((

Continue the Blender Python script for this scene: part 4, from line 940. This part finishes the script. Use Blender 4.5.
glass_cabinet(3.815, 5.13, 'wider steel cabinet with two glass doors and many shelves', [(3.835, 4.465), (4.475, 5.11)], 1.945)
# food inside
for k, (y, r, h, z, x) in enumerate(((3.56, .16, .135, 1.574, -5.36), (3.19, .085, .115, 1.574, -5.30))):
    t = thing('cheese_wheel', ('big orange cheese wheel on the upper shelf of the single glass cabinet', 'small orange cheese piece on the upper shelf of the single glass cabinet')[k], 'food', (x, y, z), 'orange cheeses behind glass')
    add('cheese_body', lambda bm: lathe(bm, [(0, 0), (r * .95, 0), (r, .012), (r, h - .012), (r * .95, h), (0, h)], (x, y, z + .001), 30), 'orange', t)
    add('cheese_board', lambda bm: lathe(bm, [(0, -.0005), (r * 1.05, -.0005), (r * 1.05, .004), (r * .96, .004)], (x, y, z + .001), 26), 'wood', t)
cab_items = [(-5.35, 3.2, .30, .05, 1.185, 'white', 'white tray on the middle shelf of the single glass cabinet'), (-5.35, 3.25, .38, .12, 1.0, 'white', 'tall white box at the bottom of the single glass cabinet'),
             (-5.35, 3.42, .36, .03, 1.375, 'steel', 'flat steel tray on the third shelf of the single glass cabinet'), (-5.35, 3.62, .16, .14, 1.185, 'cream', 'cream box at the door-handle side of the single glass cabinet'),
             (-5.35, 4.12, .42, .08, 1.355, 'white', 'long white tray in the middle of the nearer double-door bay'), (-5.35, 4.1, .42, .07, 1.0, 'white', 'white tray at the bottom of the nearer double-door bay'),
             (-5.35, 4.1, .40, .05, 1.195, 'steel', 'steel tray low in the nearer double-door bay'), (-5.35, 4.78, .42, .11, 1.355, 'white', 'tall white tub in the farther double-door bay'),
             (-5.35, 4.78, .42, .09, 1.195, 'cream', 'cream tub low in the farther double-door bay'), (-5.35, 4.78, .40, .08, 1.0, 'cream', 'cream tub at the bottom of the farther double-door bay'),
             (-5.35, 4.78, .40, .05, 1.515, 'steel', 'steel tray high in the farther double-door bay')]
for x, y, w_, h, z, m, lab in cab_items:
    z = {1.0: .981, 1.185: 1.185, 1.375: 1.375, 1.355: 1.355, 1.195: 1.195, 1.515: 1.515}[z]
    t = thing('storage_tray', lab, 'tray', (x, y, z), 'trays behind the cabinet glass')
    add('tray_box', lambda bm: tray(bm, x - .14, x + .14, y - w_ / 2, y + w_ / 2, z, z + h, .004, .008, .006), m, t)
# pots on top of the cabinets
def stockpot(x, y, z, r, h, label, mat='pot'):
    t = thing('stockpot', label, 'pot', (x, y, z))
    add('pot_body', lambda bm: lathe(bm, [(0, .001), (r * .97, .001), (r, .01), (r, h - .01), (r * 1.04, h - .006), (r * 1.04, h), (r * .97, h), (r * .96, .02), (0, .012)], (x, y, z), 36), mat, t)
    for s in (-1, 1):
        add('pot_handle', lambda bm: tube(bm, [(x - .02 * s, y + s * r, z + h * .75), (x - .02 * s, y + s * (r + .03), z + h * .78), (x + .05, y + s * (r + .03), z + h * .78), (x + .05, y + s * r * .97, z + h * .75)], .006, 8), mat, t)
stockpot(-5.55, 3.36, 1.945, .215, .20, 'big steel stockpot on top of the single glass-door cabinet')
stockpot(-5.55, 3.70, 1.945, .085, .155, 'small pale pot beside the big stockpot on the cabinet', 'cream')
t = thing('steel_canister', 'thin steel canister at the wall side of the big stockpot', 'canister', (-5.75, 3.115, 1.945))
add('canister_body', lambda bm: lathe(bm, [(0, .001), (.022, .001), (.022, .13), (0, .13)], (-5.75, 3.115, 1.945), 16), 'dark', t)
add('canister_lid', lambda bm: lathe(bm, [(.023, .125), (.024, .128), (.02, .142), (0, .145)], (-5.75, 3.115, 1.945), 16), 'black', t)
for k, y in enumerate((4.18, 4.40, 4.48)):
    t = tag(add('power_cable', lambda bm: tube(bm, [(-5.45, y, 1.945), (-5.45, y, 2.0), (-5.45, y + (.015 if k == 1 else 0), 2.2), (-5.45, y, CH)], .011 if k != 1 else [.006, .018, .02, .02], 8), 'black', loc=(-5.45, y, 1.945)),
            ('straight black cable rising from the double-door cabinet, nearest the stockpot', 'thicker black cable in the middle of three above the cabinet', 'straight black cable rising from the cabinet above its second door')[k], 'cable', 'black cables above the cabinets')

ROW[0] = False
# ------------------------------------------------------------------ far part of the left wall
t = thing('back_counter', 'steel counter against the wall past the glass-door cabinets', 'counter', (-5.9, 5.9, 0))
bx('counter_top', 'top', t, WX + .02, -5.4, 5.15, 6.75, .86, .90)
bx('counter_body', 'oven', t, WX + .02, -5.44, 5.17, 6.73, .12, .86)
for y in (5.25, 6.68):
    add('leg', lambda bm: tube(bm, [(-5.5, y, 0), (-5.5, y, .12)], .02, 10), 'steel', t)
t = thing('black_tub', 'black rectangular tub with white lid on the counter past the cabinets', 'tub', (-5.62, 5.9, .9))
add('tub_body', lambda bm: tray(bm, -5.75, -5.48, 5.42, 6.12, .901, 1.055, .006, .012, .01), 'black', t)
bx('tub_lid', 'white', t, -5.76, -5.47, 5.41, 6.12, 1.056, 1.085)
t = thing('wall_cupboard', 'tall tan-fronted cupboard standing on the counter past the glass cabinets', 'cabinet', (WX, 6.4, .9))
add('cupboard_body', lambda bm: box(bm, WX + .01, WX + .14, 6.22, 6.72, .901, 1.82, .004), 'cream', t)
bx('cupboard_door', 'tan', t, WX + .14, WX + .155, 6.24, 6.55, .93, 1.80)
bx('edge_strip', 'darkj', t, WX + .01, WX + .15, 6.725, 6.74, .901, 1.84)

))
((

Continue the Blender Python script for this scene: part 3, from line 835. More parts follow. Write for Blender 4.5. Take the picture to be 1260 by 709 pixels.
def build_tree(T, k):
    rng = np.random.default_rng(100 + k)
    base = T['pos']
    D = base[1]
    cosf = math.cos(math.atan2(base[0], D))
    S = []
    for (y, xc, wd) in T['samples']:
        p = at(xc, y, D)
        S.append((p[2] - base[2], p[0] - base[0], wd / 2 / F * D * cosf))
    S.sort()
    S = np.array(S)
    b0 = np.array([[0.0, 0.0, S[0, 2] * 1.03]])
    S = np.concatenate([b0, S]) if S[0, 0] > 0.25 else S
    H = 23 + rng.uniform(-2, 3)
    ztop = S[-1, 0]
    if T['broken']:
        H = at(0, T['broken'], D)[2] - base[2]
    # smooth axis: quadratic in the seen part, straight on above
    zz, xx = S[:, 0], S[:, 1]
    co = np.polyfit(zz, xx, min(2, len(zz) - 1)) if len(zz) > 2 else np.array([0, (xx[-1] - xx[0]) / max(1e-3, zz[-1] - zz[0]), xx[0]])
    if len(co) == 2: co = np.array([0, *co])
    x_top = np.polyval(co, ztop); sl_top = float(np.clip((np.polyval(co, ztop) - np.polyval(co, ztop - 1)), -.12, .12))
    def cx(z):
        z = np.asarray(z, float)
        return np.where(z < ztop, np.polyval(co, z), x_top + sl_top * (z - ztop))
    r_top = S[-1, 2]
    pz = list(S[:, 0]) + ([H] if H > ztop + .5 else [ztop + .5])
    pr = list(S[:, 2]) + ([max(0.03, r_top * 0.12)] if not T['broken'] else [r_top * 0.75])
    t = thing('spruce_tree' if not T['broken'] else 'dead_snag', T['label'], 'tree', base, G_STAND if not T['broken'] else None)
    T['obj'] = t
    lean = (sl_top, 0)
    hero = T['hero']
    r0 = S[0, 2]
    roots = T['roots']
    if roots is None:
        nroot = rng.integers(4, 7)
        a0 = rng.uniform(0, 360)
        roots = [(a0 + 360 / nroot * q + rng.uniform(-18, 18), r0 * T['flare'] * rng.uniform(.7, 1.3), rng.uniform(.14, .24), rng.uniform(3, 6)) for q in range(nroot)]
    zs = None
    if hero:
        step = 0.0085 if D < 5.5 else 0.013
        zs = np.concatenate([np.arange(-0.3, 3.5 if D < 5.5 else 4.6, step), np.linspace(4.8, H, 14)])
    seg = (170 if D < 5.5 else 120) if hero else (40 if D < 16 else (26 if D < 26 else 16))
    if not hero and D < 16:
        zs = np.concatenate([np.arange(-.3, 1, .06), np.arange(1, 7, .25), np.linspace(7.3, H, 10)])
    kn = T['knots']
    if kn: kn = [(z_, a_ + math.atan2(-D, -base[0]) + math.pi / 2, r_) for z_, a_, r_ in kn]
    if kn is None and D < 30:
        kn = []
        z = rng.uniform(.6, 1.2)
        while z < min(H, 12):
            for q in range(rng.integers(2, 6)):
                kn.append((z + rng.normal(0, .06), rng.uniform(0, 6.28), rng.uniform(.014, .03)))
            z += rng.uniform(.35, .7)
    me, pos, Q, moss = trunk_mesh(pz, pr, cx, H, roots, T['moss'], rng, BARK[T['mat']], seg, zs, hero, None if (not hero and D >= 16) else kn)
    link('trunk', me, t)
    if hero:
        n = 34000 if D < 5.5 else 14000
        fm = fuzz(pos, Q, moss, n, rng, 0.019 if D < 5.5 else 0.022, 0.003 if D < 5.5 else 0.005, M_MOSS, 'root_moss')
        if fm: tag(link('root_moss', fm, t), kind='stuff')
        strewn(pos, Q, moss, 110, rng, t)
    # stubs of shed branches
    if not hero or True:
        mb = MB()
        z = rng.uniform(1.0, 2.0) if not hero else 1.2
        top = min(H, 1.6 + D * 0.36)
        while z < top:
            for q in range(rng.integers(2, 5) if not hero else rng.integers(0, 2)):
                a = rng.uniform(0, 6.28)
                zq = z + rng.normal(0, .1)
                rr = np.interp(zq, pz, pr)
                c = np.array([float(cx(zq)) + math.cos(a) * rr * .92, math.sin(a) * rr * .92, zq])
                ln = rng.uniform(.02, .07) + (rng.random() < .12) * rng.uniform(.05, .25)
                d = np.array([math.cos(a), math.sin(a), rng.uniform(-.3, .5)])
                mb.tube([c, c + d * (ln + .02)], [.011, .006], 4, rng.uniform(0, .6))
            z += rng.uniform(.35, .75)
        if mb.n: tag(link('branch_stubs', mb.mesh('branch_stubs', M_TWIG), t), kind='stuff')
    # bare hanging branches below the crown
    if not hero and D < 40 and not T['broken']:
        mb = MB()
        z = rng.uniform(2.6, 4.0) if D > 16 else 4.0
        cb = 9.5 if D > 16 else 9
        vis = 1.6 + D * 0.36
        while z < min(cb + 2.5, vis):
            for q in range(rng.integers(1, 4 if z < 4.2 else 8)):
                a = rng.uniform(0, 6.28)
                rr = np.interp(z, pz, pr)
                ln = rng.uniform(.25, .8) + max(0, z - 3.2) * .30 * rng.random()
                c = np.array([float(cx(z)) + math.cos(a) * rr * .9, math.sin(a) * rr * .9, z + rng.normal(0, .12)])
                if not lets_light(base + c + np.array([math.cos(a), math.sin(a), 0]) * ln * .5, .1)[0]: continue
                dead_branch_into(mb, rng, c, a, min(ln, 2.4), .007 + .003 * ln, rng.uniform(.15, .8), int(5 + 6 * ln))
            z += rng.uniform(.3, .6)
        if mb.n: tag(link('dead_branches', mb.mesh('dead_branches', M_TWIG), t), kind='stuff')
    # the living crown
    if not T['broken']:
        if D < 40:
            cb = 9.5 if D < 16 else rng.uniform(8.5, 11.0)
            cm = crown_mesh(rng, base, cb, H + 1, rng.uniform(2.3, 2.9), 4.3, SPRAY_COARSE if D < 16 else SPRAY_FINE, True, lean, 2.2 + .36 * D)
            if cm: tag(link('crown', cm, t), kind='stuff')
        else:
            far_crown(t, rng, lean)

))

**Task goal**
Among the lines of the data, identify those with the word "Blender". Copy each of them.

**Reply**
Continue the Blender Python script for this scene: part 4, from line 940. This part finishes the script. Use Blender 4.5.
Continue the Blender Python script for this scene: part 3, from line 835. More parts follow. Write for Blender 4.5. Take the picture to be 1260 by 709 pixels.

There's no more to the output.